Collection entries:
━━━━

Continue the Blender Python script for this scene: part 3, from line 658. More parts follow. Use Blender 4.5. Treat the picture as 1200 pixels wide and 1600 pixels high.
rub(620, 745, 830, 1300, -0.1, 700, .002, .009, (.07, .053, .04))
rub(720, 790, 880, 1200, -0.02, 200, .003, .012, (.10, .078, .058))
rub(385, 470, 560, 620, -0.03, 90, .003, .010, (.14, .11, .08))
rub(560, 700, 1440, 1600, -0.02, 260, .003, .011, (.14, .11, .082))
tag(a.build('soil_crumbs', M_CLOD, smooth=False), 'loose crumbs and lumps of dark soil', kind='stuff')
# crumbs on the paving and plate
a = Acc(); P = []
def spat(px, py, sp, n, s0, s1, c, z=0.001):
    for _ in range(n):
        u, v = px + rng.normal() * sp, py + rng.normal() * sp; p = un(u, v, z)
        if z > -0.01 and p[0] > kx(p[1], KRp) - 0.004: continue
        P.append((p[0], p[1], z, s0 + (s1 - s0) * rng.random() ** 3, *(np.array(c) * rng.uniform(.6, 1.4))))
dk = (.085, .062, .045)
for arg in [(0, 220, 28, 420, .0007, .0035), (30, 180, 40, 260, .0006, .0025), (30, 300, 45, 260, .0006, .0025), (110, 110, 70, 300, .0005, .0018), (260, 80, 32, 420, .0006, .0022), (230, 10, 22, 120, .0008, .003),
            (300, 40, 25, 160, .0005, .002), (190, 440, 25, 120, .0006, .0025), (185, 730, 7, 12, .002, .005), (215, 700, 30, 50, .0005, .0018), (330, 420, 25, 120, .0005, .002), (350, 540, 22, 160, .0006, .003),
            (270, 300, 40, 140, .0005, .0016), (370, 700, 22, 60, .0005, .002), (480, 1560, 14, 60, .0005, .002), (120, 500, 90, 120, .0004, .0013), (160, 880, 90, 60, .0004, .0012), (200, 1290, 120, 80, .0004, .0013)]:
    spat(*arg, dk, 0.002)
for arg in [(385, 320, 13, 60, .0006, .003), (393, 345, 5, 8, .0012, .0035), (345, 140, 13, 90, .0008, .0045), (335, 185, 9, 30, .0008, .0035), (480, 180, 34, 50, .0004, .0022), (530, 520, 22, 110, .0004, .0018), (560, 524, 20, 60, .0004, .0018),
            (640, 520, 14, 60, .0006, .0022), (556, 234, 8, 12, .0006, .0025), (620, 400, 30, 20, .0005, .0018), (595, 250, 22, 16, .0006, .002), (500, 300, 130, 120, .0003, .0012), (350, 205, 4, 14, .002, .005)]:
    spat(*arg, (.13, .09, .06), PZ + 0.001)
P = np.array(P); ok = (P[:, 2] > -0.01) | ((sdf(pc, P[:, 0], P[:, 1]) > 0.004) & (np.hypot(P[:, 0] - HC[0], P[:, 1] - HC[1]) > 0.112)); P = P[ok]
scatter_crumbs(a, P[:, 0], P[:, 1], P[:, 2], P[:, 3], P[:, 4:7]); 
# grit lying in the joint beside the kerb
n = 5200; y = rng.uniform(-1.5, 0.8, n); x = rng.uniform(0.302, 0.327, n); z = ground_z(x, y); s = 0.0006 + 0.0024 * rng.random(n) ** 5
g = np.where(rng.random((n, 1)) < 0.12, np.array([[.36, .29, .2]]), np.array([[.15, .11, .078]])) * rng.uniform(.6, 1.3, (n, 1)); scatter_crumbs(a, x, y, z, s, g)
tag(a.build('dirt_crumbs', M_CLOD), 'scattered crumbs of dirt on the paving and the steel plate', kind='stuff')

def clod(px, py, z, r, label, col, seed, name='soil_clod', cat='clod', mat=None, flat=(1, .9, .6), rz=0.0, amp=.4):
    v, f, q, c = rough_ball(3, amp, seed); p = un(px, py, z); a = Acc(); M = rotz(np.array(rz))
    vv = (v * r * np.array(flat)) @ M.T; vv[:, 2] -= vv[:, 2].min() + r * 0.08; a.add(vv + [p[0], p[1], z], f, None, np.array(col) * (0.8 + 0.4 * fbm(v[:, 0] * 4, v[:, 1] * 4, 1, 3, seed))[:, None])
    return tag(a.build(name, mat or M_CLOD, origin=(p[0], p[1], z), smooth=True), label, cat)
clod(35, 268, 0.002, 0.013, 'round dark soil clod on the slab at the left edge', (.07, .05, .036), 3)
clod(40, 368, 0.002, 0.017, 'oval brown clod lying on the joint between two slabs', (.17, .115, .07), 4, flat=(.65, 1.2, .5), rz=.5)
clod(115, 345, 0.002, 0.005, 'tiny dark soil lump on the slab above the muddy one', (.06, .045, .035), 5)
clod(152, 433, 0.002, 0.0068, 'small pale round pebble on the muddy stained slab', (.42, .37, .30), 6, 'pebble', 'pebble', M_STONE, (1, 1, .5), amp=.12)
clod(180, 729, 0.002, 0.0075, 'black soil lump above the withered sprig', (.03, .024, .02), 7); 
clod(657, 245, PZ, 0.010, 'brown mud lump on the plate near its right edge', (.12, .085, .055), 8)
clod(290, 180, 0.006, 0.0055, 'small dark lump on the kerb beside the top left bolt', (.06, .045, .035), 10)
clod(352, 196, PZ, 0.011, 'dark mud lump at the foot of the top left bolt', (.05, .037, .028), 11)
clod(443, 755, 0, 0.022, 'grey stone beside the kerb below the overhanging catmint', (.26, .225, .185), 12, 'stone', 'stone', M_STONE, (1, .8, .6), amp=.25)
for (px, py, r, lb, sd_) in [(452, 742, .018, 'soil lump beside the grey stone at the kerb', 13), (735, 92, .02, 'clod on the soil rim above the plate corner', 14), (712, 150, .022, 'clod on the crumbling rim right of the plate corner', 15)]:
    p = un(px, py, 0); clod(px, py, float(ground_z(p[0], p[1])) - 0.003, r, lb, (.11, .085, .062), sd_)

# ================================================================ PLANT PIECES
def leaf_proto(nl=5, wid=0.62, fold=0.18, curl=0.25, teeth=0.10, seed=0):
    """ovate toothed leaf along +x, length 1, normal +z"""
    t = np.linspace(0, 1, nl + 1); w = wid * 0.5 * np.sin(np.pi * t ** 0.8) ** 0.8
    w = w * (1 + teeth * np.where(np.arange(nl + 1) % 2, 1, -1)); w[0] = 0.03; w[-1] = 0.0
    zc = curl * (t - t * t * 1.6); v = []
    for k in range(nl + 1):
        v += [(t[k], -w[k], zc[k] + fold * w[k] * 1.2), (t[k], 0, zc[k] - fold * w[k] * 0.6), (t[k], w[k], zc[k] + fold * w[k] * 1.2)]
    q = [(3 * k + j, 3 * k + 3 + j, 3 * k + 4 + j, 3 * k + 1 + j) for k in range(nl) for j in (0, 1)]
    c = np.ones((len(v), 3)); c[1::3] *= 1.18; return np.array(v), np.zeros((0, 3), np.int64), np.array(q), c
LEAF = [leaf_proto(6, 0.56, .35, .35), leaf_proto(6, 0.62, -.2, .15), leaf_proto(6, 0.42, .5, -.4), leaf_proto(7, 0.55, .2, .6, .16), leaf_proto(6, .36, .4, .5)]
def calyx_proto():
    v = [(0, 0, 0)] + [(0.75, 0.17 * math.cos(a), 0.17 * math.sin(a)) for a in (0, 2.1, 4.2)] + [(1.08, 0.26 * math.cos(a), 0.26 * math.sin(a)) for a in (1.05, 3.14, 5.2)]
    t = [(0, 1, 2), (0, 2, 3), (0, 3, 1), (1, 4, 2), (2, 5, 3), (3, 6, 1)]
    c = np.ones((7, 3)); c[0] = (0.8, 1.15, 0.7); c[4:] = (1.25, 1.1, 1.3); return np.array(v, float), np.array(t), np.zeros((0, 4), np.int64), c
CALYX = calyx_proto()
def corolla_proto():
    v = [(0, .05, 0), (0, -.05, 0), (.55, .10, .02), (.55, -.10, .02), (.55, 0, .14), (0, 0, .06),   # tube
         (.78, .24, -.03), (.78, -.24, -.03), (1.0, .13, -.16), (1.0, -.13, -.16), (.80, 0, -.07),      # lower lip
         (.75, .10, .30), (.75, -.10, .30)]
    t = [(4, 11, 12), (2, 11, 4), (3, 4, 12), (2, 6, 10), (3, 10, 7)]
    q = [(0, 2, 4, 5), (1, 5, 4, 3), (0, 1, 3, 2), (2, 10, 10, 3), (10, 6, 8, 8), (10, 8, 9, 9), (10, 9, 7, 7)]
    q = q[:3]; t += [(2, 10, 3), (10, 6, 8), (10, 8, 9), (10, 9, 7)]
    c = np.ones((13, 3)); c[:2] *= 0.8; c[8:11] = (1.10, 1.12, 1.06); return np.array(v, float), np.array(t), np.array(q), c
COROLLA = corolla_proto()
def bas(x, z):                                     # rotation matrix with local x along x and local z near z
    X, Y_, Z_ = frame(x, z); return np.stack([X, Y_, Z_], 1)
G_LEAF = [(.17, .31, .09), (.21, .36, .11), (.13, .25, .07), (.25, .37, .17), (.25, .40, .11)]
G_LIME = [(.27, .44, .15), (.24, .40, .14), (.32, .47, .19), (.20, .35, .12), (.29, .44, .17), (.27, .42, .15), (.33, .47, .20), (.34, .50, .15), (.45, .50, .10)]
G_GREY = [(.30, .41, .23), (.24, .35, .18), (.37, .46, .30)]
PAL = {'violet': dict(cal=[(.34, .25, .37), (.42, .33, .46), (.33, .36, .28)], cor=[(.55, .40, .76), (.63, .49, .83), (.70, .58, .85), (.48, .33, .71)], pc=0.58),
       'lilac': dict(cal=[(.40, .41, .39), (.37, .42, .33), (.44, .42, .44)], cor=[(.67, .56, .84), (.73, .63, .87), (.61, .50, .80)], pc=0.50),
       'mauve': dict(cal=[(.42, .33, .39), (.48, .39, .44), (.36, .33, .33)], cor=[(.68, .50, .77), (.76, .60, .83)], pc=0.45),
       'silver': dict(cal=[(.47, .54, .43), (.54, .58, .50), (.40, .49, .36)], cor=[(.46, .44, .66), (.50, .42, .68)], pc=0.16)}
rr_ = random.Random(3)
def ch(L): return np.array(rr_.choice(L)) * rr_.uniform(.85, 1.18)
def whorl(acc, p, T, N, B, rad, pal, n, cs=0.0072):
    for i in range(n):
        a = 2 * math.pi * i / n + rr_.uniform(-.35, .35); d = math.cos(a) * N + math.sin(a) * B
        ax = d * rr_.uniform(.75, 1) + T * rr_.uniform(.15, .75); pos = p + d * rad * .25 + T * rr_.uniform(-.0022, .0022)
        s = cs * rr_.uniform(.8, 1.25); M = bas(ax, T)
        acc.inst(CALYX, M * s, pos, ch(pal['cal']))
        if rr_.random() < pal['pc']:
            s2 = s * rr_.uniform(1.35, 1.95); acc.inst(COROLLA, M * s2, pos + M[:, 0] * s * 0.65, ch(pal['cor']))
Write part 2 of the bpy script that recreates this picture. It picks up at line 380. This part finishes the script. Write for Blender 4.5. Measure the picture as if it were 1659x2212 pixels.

━━━━

→ **EXERCISE PROMPT**: Lines from the beginning of the data above through the line containing "(.14, .11, .082))" are to be returned exactly, and no others.

→ **ANSWER FOR THE TASK**:
Continue the Blender Python script for this scene: part 3, from line 658. More parts follow. Use Blender 4.5. Treat the picture as 1200 pixels wide and 1600 pixels high.
rub(620, 745, 830, 1300, -0.1, 700, .002, .009, (.07, .053, .04))
rub(720, 790, 880, 1200, -0.02, 200, .003, .012, (.10, .078, .058))
rub(385, 470, 560, 620, -0.03, 90, .003, .010, (.14, .11, .08))
rub(560, 700, 1440, 1600, -0.02, 260, .003, .011, (.14, .11, .082))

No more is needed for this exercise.